La période que nous vivons est troublée ; Roger Gicquel, le journaliste présentateur du JT de 20 heures sur TF1 est revenu et avec lui sa terrible phrase prononcée le 18 février 1976, « La France a peur ».

La rédaction du Figaro, le quotidien de la famille Dassault, vient de dénoncer le nouveau traitement des faits divers avec la volonté d’entretenir une psychose sécuritaire ; un journaliste confiant même que « Ces sujets-là, c’est vraiment ‘’La France a peur’’ ». Tiens donc !

Le président de la République et ses ministres, quelques journalistes ‘’faiseurs d’opinion’’ et la droite rance attisent toutes les peurs, de l’autre et du lendemain. Nous ne sommes pas dans une France apaisée quand les forces de l’obscurantisme règnent et répètent partout les mêmes litanies fustigeant ils répètent que les immigrés sont tous des délinquants.

Les immigrés sont montrés du doigt, pourchassés (par des demeurés se prétendant identitaires) et, particulièrement ceux qui pratiquent le culte musulman. Ils étaient à la recherche d’une vie moins misérable et ils découvrent l’égoïsme des gens de l’hémisphère nord.

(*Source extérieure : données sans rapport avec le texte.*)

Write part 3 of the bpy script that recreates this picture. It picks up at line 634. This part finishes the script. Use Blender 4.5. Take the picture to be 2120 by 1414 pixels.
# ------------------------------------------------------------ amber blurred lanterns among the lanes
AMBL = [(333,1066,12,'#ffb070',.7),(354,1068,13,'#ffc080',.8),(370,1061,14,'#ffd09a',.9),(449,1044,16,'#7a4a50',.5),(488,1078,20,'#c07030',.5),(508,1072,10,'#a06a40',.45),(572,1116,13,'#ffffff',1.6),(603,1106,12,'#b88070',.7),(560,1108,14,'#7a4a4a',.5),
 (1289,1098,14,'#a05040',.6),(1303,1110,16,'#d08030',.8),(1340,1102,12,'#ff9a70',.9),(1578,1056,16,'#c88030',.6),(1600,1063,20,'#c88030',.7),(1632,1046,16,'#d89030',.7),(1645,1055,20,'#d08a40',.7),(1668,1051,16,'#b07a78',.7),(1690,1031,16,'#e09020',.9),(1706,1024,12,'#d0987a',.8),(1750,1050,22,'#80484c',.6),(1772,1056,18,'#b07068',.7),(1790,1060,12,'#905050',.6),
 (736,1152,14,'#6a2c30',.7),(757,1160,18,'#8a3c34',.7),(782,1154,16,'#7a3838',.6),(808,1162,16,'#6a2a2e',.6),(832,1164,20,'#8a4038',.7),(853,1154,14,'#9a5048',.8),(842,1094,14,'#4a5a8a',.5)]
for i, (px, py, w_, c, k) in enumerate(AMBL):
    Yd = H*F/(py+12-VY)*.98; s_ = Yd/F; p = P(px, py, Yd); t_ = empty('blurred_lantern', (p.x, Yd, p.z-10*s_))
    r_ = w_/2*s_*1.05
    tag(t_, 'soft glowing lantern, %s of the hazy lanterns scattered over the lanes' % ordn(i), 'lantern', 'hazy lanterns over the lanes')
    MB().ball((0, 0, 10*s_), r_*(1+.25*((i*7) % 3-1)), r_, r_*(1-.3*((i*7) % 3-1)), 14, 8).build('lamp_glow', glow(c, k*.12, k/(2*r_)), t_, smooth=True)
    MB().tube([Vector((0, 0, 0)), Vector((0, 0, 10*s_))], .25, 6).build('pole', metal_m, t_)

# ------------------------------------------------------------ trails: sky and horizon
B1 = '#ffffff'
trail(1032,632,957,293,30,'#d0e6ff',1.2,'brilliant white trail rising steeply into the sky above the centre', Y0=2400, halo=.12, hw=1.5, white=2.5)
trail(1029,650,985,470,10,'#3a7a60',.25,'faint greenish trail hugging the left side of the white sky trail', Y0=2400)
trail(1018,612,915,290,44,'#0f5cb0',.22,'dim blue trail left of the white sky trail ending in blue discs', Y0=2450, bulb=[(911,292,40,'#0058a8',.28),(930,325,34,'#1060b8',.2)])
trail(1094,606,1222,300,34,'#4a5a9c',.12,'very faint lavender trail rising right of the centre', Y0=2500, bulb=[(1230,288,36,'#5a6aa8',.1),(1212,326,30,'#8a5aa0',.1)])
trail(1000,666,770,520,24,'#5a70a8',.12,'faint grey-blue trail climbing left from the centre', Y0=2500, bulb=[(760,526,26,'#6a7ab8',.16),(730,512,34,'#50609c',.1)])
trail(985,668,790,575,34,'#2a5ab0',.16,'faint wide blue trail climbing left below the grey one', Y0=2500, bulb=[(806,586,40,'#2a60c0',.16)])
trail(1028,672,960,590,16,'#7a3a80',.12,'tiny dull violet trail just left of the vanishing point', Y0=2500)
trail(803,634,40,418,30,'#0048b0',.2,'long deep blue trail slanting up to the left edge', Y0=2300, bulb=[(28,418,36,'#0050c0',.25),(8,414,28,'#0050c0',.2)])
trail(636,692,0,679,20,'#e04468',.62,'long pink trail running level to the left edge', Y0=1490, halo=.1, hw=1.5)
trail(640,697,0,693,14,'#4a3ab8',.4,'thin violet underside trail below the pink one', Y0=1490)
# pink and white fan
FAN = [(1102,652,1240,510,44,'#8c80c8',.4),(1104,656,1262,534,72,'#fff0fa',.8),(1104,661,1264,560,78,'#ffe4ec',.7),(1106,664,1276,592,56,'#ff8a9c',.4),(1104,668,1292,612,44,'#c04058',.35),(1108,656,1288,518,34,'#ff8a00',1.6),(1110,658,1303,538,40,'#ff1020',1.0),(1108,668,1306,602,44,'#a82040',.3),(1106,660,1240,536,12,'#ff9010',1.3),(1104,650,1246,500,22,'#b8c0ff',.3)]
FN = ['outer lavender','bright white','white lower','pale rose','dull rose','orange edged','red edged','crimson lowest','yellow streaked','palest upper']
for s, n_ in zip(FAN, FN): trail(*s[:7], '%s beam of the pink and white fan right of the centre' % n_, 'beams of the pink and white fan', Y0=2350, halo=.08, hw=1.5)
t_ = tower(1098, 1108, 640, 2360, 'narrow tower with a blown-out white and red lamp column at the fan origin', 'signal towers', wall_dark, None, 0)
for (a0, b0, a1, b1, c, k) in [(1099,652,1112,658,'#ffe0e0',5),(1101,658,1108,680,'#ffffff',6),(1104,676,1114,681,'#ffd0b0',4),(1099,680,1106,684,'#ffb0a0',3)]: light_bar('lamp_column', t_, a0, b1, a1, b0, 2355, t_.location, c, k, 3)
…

Avec toutes les lois liberticides, la solidarité est mise à mal et j’ai peur de revivre ce qu’ont vécu nos aïeuls, à savoir la délation et la dénonciation, synonymes de déportation et de mort.

Je ne sais pas pourquoi mais un nom m’est revenu à l’esprit, Marie-Clotilde de Combiens. Son nom est passé à la postérité dans la seule Normandie, mais il me hante.

Elle aurait 100 ans aujourd’hui ; elle était née en 1921, fille naturelle comme on disait d’une mère qui s’appelait Lecouturier, engrossée par son patron, Maurice de Combiens, assureur à Caen. C’était l‘époque où les ‘’maîtres’’ se donnaient tous les droits et n’hésitaient pas à violer leurs bonnes à tout faire lorsqu’ils en avaient l’envie. Pauvres femmes, tenues dans l’ignorance et qui ne connaissaient que l’asservissement aux hommes.

La jeune Marie-Clotilde ne fut reconnue qu’en 1941 et devint la maîtresse du chef adjoint de la Gestapo de Caen, Harald Heyns, par ailleurs docteur en philosophie et fier de la ‘’race aryenne’’. Elle dénonça juifs et résistants, avec, semble-t-il, une rare délectation, participant même aux séances de tortures et aux exécutions, paradant dans les rues de la cité.

On ne compte pas le nombre de Français dont la mort atroce est à mettre au compte de cette Marie-Clotilde de Combiens. Pour la seule période de juin à août 1944, on dénombre 80 fusillés, hommes, femmes, jeunes, vieux, exécutés avant la fuite des nazis et de leurs collabos en Allemagne le 17 août. Elle ne fut pas la seule à devenir une obligée des soldats d’Hitler.

Si elle fut condamnée à mort en 1946, sa peine a été commuée en travaux forcés à perpétuité, puis ramenée à 20 ans. Elle a fini sa vie honteuse paisiblement à Hyères dans le Var après sa libération anticipée en 1954.

Je parle de cette femme odieuse, aujourd’hui oubliée, parce que j’ai peur que nous replongions dans cette atmosphère immonde de la délation à grande échelle. Le climat de peur entretenu par le système y est propice. Hélas.

La bête immonde n’est jamais totalement vaincue ; elle sommeille. Mais à ceux qui prétendent qu’il ne faut pas la réveiller, je réponds qu’il faut créer les conditions politiques et sociales pour qu’elle meure.